> WHAT YOU ARE ASKED TO DO
Check each line of the records below and collect those that include the word "pixels".

> DATA LINES
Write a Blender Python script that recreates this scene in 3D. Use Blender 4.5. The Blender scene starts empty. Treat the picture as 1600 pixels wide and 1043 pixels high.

* * *

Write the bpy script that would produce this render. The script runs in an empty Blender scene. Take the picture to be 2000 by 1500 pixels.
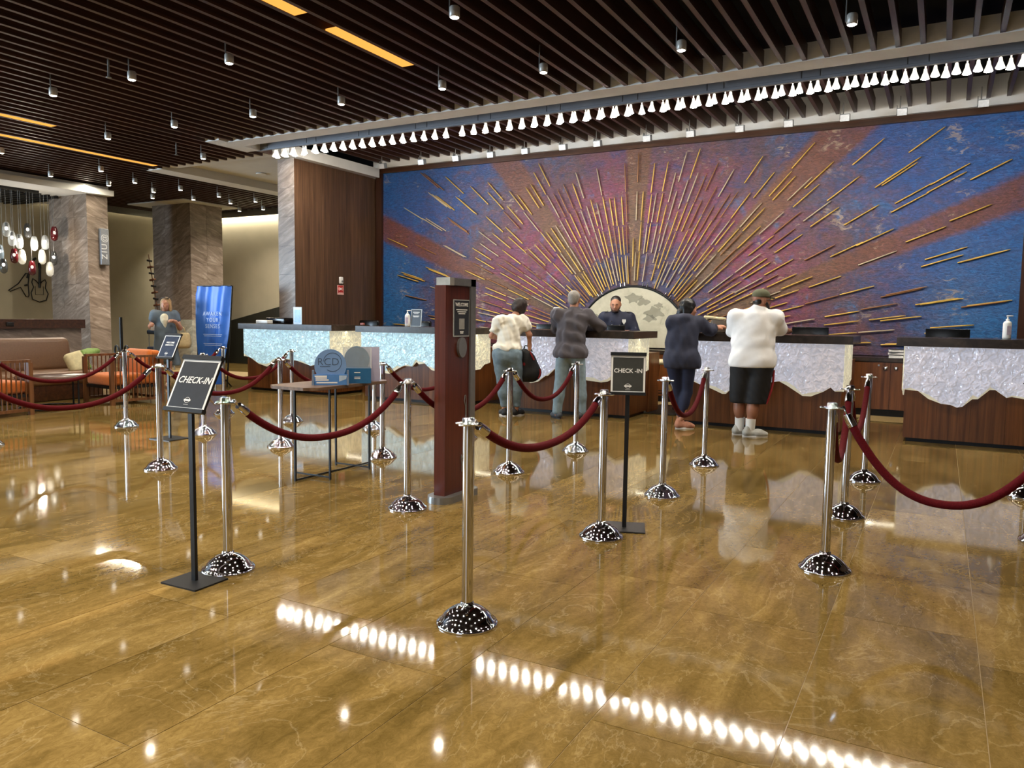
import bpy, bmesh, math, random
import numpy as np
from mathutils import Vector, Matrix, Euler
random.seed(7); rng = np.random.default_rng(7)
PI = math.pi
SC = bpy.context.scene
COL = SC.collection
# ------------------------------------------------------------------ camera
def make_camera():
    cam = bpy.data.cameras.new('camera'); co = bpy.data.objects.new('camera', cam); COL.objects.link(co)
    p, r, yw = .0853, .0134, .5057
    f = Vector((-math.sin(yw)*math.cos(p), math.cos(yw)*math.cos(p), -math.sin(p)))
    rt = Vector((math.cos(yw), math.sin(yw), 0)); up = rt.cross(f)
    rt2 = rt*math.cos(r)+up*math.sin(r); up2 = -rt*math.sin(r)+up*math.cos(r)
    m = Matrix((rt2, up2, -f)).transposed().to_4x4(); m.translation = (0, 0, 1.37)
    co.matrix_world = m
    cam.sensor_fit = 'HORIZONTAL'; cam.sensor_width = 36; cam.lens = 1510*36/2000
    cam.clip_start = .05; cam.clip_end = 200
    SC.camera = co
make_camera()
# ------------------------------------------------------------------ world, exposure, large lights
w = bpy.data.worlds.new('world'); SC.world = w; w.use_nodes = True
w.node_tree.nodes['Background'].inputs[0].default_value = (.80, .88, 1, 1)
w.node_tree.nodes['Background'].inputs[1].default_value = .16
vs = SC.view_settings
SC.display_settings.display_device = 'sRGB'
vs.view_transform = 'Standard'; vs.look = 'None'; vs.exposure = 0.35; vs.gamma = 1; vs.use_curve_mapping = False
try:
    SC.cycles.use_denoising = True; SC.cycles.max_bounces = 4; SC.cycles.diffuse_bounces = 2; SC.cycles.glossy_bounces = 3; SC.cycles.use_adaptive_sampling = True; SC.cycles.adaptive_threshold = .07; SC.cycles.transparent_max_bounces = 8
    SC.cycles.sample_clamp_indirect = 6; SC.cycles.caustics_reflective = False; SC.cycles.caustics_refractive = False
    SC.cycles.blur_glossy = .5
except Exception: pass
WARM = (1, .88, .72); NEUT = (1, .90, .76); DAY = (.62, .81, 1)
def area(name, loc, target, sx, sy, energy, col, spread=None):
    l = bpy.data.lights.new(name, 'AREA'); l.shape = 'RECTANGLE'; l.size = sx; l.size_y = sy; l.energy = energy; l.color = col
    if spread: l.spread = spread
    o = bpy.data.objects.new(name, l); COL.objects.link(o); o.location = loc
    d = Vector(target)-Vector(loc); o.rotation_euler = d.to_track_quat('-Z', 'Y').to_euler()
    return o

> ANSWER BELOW
Write a Blender Python script that recreates this scene in 3D. Use Blender 4.5. The Blender scene starts empty. Treat the picture as 1600 pixels wide and 1043 pixels high.
Write the bpy script that would produce this render. The script runs in an empty Blender scene. Take the picture to be 2000 by 1500 pixels.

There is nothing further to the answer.